Cet ami de la famille visitant souvent la famille (hmm...), ayant mystérieusement échappé à l'empoisonnement alors qu'il devait faire partie de l'expédition et étant un gros bonnet de la distribution alimentaire dans la ville, Julien décide de le surveiller (grâce à la serrure démoniaque).
Un beau soir, la serrure paralyse la mère Locke alors qu'elle voulait entrer au manoir de Falcrest. Locke en déduit qu'elle entretient une relation osée avec cet homme et la confronte indirectement le lendemain (après avoir discrètement ordonné à la serrure de relâcher sa mère).
Finalement, les choses ne sont pas aussi claires que Locke le pensait, et finalement se rabiboche avec sa mère (accessoirement, c'est un gain d'humanité, vu la définition.)
A vous
J'ai juste esquissé deux-trois points que je pense essentiel pour rompre le paradoxe que je décrivais dans le fil d'Axel.

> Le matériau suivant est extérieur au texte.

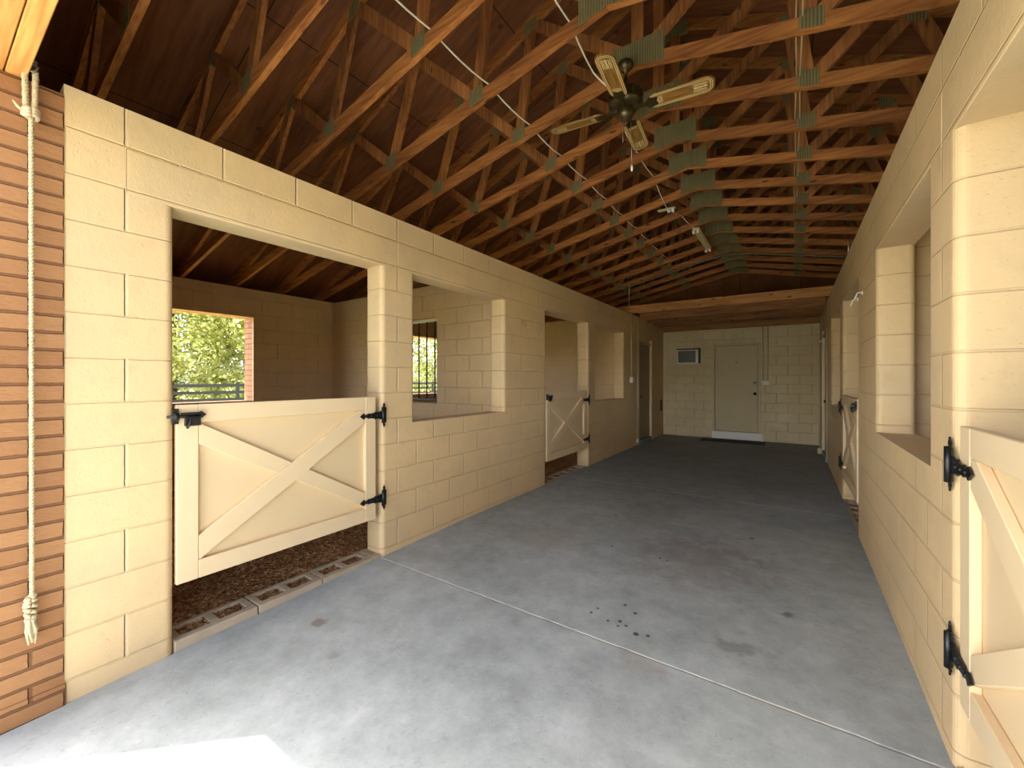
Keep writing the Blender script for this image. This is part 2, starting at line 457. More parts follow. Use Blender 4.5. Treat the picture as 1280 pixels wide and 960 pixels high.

- Des personnages avec des buts
- Des personnages dans une situation instable (l'événement qui les chamboule complété par mon réseau de personnage, dans le contexte de la ville)
- Le fait que je me contente de croiser les histoires et de jouer l'adversité (en fait, je gère aussi le monde, d'ailleurs j'en ai probablement un peu trop fait, au détriment de la possibilité qu'ont les joueurs de faire agir leurs personnages)
Ainsi, je peux juste jouer démons et PNJ, appuyer là où ça fait mal (faut que je me lâche encore), et produire de l'adversité. Je n'ai donc pas de scénario préconçu. Je ne sais pas si le Bouffon Ecarlate va se faire défoncer comme une sale merde ou s'il va abuser des PJ. Je ne sais pas si Locke va tuer Falcrest et ce qu'il va faire une fois qu'il aura pris le contrôle de la distribution de nourriture (il est en bonne voie). Je ne sais pas si Goete va rassembler une équipe pour partir de la ville et ce que cette ouverture vers l'extérieur va signifier pour la ville.
Je n'ai pas besoin de le savoir, j'ai juste besoin de jouer les personnages secondaires en m'ajustant sur les agissements des PJ. L'histoire naît de cette rencontre. C'est effrayant au début et demande un certain apprentissage, mais c'est bon.